---- RAW RECORDS

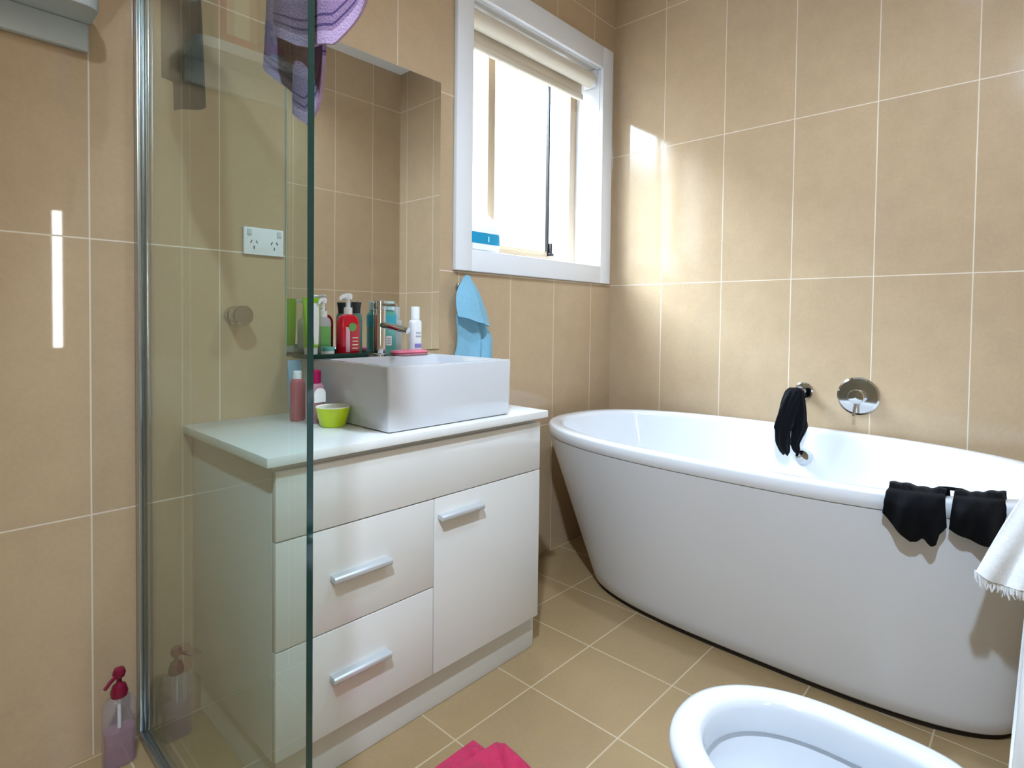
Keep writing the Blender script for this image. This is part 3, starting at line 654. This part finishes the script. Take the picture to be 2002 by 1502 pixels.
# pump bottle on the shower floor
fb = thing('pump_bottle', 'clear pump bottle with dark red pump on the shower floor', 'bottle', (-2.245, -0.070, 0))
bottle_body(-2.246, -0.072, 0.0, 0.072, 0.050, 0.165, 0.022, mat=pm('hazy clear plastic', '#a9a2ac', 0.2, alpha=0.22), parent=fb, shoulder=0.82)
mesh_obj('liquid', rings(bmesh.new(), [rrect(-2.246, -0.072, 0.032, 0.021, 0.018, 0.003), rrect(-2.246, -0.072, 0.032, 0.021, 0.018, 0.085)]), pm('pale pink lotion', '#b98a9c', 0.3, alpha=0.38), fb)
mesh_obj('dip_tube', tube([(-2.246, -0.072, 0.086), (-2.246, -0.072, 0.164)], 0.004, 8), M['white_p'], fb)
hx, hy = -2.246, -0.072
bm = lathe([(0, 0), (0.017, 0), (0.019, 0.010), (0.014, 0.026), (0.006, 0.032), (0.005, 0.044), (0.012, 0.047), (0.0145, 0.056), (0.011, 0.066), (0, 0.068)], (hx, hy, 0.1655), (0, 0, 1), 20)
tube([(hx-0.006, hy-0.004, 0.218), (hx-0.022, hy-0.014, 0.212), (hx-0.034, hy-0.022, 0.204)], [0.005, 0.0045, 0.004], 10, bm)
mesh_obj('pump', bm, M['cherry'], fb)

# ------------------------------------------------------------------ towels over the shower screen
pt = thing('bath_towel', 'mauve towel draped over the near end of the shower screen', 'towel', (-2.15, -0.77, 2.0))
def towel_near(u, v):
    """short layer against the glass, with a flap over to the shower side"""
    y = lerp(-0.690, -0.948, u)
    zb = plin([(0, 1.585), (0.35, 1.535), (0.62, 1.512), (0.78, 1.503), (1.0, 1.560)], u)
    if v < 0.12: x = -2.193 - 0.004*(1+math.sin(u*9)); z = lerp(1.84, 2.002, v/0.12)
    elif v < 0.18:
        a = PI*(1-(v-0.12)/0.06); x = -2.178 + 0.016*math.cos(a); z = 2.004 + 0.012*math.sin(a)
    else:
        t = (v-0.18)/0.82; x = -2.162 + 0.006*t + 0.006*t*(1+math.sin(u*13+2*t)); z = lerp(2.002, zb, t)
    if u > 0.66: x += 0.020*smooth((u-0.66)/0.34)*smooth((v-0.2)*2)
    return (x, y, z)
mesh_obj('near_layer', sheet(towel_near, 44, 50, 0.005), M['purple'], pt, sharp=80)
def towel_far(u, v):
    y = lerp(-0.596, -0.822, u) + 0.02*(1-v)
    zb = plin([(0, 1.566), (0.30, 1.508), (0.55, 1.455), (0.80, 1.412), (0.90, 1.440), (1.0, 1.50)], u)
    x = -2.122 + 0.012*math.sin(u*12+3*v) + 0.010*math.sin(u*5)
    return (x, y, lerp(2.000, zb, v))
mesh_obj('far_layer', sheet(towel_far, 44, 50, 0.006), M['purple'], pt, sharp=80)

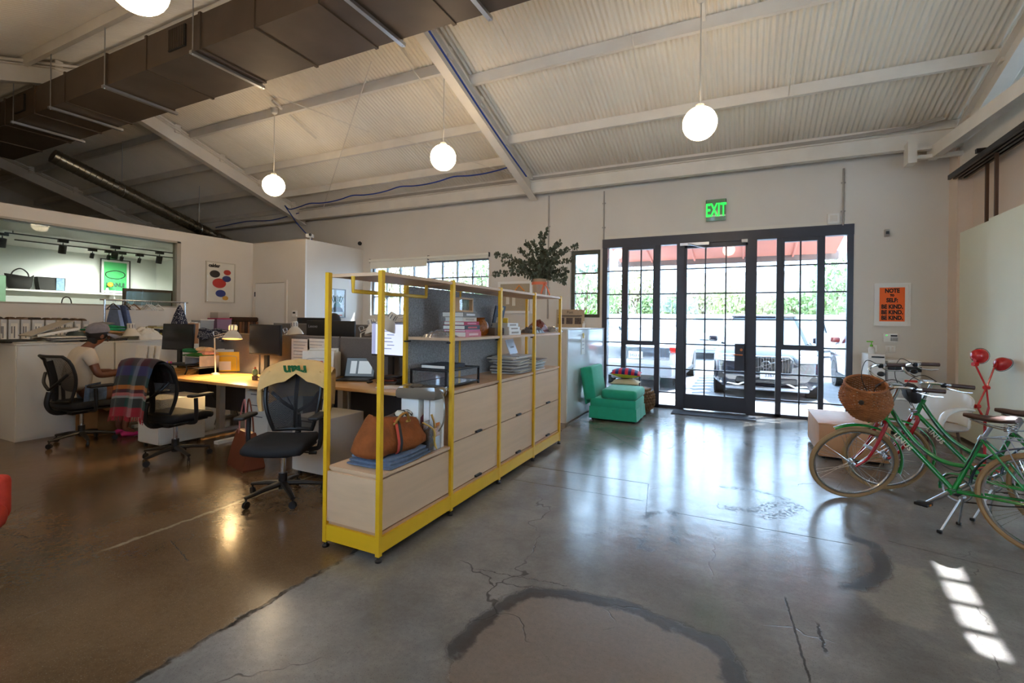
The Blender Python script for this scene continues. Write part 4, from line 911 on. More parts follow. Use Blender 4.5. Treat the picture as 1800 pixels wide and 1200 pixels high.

--------

_WHAT YOU WILL DO_. Print every entry above again without changing a word, and omit the pictures.

_EXERCISE SOLUTION_.
Keep writing the Blender script for this image. This is part 3, starting at line 654. This part finishes the script. Take the picture to be 2002 by 1502 pixels.
# pump bottle on the shower floor
fb = thing('pump_bottle', 'clear pump bottle with dark red pump on the shower floor', 'bottle', (-2.245, -0.070, 0))
bottle_body(-2.246, -0.072, 0.0, 0.072, 0.050, 0.165, 0.022, mat=pm('hazy clear plastic', '#a9a2ac', 0.2, alpha=0.22), parent=fb, shoulder=0.82)
mesh_obj('liquid', rings(bmesh.new(), [rrect(-2.246, -0.072, 0.032, 0.021, 0.018, 0.003), rrect(-2.246, -0.072, 0.032, 0.021, 0.018, 0.085)]), pm('pale pink lotion', '#b98a9c', 0.3, alpha=0.38), fb)
mesh_obj('dip_tube', tube([(-2.246, -0.072, 0.086), (-2.246, -0.072, 0.164)], 0.004, 8), M['white_p'], fb)
hx, hy = -2.246, -0.072
bm = lathe([(0, 0), (0.017, 0), (0.019, 0.010), (0.014, 0.026), (0.006, 0.032), (0.005, 0.044), (0.012, 0.047), (0.0145, 0.056), (0.011, 0.066), (0, 0.068)], (hx, hy, 0.1655), (0, 0, 1), 20)
tube([(hx-0.006, hy-0.004, 0.218), (hx-0.022, hy-0.014, 0.212), (hx-0.034, hy-0.022, 0.204)], [0.005, 0.0045, 0.004], 10, bm)
mesh_obj('pump', bm, M['cherry'], fb)

# ------------------------------------------------------------------ towels over the shower screen
pt = thing('bath_towel', 'mauve towel draped over the near end of the shower screen', 'towel', (-2.15, -0.77, 2.0))
def towel_near(u, v):
    """short layer against the glass, with a flap over to the shower side"""
    y = lerp(-0.690, -0.948, u)
    zb = plin([(0, 1.585), (0.35, 1.535), (0.62, 1.512), (0.78, 1.503), (1.0, 1.560)], u)
    if v < 0.12: x = -2.193 - 0.004*(1+math.sin(u*9)); z = lerp(1.84, 2.002, v/0.12)
    elif v < 0.18:
        a = PI*(1-(v-0.12)/0.06); x = -2.178 + 0.016*math.cos(a); z = 2.004 + 0.012*math.sin(a)
    else:
        t = (v-0.18)/0.82; x = -2.162 + 0.006*t + 0.006*t*(1+math.sin(u*13+2*t)); z = lerp(2.002, zb, t)
    if u > 0.66: x += 0.020*smooth((u-0.66)/0.34)*smooth((v-0.2)*2)
    return (x, y, z)
mesh_obj('near_layer', sheet(towel_near, 44, 50, 0.005), M['purple'], pt, sharp=80)
def towel_far(u, v):
    y = lerp(-0.596, -0.822, u) + 0.02*(1-v)
    zb = plin([(0, 1.566), (0.30, 1.508), (0.55, 1.455), (0.80, 1.412), (0.90, 1.440), (1.0, 1.50)], u)
    x = -2.122 + 0.012*math.sin(u*12+3*v) + 0.010*math.sin(u*5)
    return (x, y, lerp(2.000, zb, v))
mesh_obj('far_layer', sheet(towel_far, 44, 50, 0.006), M['purple'], pt, sharp=80)

The Blender Python script for this scene continues. Write part 4, from line 911 on. More parts follow. Use Blender 4.5. Treat the picture as 1800 pixels wide and 1200 pixels high.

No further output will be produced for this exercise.